Small is beautiful

Le pire dans le pire des mondes

Mohamed Nedali, dans son dernier roman, «Triste jeunesse»

02 Mars 2012 À 16:21

Mohamed Nedali, dans son dernier roman, «Triste jeunesse», comme dans les quatre qui l’ont précédé, s’inscrit dans la tradition du roman réaliste. Il décrit la vie des gens simples de son pays et de sa région, à la façon d’un conteur. «Triste jeunesse», parle de la détresse de la jeunesse marocaine, surtout de ces étudiants, issus de milieux pauvres qui, même avec leur diplôme en poche, peinent à trouver un emploi. Le fil conducteur du récit est la relation entre Saïd, le héros-narrateur, et Houda. Ils se sont connus à la faculté, se sont aimés et se sont juré fidélité.

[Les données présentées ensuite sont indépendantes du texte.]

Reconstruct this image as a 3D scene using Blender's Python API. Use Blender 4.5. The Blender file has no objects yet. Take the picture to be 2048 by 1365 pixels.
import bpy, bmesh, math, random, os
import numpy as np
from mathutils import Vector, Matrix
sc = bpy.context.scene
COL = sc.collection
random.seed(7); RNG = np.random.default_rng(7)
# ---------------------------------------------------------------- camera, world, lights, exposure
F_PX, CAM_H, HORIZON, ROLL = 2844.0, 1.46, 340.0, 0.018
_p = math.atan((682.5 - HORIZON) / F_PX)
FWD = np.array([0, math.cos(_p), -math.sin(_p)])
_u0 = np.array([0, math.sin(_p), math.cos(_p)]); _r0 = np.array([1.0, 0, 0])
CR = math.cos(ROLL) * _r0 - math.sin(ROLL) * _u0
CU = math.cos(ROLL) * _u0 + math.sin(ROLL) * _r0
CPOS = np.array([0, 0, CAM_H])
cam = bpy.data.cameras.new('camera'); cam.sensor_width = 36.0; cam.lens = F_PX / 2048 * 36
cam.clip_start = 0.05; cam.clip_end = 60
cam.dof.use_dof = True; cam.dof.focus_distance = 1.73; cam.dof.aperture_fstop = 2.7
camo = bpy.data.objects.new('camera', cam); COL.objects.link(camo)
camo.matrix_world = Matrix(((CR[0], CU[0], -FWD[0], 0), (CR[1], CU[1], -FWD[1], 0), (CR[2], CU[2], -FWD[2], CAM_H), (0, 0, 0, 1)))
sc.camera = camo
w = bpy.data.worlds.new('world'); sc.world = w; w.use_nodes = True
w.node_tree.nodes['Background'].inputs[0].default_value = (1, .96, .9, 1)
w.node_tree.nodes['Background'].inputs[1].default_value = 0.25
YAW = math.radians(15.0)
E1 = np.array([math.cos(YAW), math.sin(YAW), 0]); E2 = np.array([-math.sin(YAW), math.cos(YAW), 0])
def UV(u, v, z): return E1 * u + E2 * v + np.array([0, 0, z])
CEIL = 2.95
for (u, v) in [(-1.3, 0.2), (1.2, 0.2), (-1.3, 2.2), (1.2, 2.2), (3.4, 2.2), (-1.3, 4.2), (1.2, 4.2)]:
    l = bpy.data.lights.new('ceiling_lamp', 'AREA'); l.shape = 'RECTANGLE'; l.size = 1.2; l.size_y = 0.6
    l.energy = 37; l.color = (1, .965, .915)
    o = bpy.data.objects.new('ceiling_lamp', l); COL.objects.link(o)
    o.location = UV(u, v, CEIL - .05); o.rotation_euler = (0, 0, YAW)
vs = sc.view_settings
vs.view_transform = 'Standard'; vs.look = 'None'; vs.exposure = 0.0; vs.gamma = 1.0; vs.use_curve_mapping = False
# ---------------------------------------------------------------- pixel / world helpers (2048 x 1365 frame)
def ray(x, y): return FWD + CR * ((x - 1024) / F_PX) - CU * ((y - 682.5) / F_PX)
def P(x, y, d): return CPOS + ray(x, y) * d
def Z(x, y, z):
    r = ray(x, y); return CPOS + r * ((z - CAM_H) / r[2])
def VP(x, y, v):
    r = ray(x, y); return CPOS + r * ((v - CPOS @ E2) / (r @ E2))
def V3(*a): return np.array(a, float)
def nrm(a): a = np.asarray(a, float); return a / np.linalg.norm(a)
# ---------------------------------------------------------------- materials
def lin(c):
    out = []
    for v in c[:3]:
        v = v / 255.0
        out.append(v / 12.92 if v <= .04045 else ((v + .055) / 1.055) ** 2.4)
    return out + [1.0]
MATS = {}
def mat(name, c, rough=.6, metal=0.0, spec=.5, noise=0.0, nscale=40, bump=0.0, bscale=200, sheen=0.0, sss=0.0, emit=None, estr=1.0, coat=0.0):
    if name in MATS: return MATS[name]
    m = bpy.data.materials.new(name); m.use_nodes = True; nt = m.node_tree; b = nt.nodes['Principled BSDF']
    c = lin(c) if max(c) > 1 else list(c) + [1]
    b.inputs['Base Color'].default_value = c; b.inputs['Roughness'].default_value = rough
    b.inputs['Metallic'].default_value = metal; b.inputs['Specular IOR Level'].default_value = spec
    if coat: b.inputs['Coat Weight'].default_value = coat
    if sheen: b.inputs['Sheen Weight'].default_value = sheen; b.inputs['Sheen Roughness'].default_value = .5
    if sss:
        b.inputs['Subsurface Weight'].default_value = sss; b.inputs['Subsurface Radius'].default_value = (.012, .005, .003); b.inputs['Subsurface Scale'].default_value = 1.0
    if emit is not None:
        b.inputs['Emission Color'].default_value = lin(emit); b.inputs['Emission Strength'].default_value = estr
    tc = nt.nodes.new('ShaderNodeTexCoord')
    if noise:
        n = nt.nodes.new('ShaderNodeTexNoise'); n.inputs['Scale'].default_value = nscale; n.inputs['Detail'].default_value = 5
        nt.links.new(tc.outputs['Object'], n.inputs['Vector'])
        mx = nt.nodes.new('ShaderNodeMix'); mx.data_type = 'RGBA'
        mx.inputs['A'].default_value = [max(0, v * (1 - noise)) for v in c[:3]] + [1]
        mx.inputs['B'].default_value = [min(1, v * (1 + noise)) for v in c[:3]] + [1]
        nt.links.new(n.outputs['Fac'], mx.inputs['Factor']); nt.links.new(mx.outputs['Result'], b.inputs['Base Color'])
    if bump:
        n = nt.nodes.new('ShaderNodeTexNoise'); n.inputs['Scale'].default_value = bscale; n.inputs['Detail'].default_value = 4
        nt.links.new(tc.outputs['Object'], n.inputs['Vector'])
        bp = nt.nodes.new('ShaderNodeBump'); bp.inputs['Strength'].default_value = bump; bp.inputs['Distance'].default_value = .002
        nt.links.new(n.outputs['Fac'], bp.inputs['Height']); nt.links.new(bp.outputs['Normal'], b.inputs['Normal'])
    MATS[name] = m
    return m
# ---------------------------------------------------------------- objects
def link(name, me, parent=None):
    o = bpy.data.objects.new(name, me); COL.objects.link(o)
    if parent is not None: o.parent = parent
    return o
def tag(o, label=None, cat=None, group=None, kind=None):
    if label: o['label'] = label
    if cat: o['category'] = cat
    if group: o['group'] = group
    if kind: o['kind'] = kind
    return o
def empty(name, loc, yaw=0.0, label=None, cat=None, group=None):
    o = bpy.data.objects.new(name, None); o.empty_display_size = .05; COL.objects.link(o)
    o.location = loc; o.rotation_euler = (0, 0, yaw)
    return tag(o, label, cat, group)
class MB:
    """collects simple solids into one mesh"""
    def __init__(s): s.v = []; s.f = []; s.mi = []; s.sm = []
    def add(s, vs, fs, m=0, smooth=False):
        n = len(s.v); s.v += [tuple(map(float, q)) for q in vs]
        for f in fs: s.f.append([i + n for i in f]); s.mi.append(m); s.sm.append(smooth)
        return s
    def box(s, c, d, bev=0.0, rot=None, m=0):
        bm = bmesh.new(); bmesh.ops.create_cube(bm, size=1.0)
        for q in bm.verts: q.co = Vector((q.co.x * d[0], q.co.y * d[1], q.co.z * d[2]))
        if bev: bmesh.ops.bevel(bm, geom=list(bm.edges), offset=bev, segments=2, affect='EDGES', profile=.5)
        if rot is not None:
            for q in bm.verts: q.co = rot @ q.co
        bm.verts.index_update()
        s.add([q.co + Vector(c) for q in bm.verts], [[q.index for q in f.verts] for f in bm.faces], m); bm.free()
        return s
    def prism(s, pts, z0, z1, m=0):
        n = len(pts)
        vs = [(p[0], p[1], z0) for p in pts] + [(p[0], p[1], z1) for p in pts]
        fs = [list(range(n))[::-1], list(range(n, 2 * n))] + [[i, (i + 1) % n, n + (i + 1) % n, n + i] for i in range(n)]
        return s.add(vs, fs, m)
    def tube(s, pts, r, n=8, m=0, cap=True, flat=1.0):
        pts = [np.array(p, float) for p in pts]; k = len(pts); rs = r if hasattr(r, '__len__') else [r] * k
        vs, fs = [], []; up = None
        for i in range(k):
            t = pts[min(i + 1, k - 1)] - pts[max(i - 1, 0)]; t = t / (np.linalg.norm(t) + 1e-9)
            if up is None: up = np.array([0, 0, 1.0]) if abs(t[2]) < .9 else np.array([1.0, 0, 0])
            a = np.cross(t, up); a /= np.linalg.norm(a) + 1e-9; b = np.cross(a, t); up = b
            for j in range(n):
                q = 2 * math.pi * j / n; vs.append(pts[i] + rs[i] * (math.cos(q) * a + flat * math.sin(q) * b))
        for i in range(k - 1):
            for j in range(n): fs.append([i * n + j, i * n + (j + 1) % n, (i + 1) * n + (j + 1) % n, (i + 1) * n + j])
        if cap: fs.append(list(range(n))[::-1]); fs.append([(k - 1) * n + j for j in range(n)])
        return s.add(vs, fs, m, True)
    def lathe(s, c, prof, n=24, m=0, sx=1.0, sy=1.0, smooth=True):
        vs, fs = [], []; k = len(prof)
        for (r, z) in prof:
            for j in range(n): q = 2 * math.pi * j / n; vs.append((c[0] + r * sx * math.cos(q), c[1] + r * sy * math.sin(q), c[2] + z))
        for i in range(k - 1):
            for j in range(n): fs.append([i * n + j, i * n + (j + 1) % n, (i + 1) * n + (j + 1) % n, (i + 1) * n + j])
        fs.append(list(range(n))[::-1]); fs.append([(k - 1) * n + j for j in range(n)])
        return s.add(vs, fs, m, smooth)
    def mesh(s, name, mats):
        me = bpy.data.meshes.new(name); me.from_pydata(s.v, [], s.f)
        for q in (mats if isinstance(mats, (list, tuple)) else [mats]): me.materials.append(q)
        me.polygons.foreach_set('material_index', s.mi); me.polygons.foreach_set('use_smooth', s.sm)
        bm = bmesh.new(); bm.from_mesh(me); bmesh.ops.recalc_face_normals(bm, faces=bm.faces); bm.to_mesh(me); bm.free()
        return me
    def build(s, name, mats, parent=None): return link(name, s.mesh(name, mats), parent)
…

Houda rêve de devenir professeur de sciences naturelles. Elle et son amoureux passent plusieurs concours, mais à chaque fois, des milliers de candidats, très peu de places à pourvoir, trop de corruption et de népotisme ont raison de leur volonté. Ils finissent par travailler, avec leur camarade Younès, dans un riad aménagé en maison d’hôte. C’est là que commencent les vrais problèmes pour notre héros. Houda, séduite par le propriétaire du riad, oublie ses promesses et prend de plus en plus ses distances avec Saïd. Younès connaît aussi beaucoup de déboires. Décidément, le destin s’acharne sur les deux copains. Une chose est au moins sûre dans ce roman : les garçons sont des anti-héros, peu intelligents, souvent misogynes, désabusés et sans imagination. Les filles sont en revanche ambitieuses et plus débrouillardes. Mais ce qui déçoit un peu dans le récit, c’est qu’il verse souvent dans la caricature et le cliché pour décrire la réalité complexe de la société marocaine, à tel point qu’il nous semble qu’on quitte le terrain du réalisme, dont se réclame cependant l’auteur, pour se retrouver dans l’univers fataliste d’un conte voltairien. À force de dépeindre les riches et les dépositaires du pouvoir en corrompus et en crapules, les pauvres en victimes éternelles, l’auteur finit par nous présenter une version manichéenne du monde. Pourtant, on aime bien ces personnages, on voudrait seulement qu’ils soient plus nuancés et plus riches, avec une vraie dimension tragique. À part ces réserves et quelques imprécisions dans le texte, le roman reste intéressant, comme les précédents d’ailleurs.


 

>>Biographie

Mohamed Nedali est né en 1962 à Tahennaoute, dans la région de Marrakech, dans une famille de paysans modestes. Après le lycée dans la ville ocre, il entre au CPR et en sort major de la promotion. Après les études supérieures en littérature à Nancy, il est nommé professeur de lycée, en 1985, et enseigne le français dans sa ville natale, Tahennaoute. Son premier roman, publié en 2003, révèle chez lui un talent prometteur. Il est récompensé en 2005 par le prix grand Atlas. Le second roman, «Grâce à Jean de La Fontaine» (2004), est en grande partie autobiographique, comme le premier. Ensuite suivront trois autres romans, toujours racontant le vécu de gens simples, leur misère, leur grandeur d’âme et, parfois, leur petitesse. «En fait, moi, je m’inscris dans une tradition d’écriture naturaliste, réaliste du roman. Je ne cherche pas mes sujets dans les nuages. J’écoute les gens qui m’entourent et j’écris.»